NewsNational News

Actions

Fearing Trump, scientists scramble to backup U.S. climate data, research

Posted
and last updated

As President-elect Donald Trump's cabinet continues to grow, so does the number of climate change deniers in it.

That has many climate scientists in the U.S. in a full-blown panic, worried that government research and data on climate change may disappear.

Over the weekend Eric Holthaus, a meteorologist and self-proclaimed "climate hawk," tweeted out a request for any government climate databases to be copied and backed up.

 

Holthaus worried in the Washington Post about a "21st century book burning" of climate data when Trump takes office.

Now the University of Toronto is hosting what it's calling a "guerrilla archiving" event this Saturday to add as many of the databases to the internet archive as possible.
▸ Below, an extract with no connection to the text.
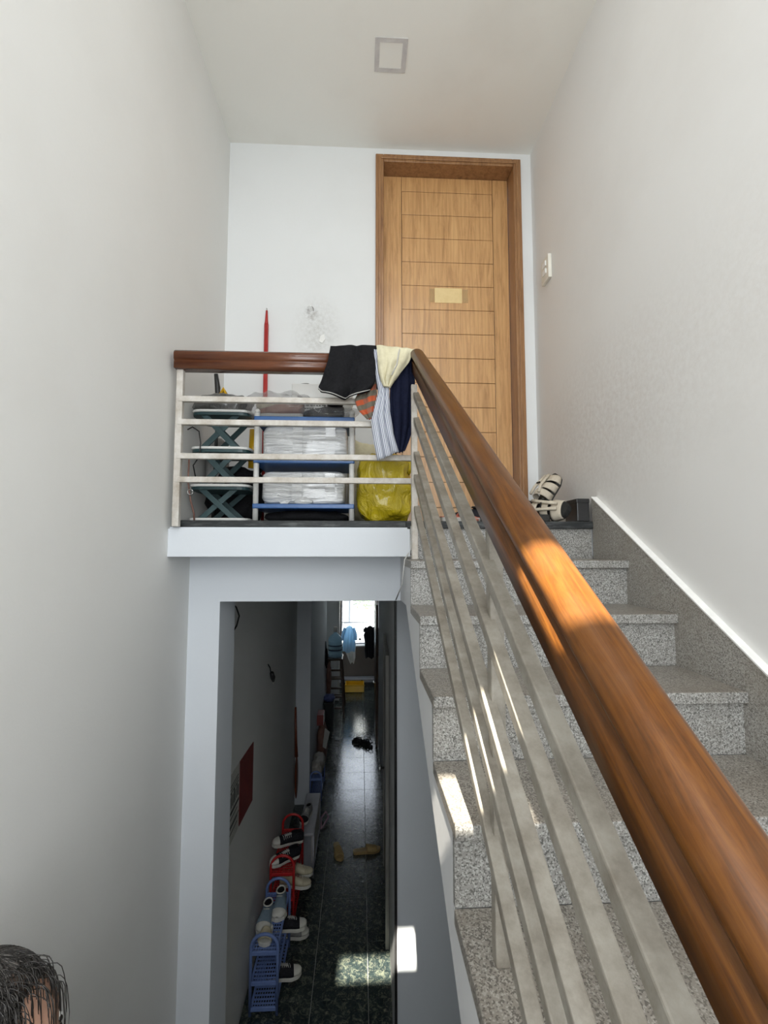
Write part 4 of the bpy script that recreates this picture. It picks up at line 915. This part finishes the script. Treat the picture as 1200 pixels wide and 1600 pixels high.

Patrick Keilty is a professor of data sciences at the University of Toronto and is organizing the archiving event.

"Every new administration changes government websites when they come into power," he said via Skype. "We were especially worried about data that was a part of government agencies they want to cut."

In the past, Trump has claimed that the global warming was manufactured by the Chinese and has pledged to undo President Obama's climate policies when in office.

Keilty says there is precedent for worrying.

A government report in 2007 found the Bush administration routinely changed or suppressed climate data.

Keilty says his school in Canada is involved because Canadian climate policy is influenced by the U.S., and former Canadian Prime Minister Stephen Harper took climate data offline.

The Trump transition team is disavowing a request sent to the Department of Energy asking for all the names of government scientists who worked on researching climate change.

The Obama administration denied the request, and Trump's team says the person who sent it has been "counseled."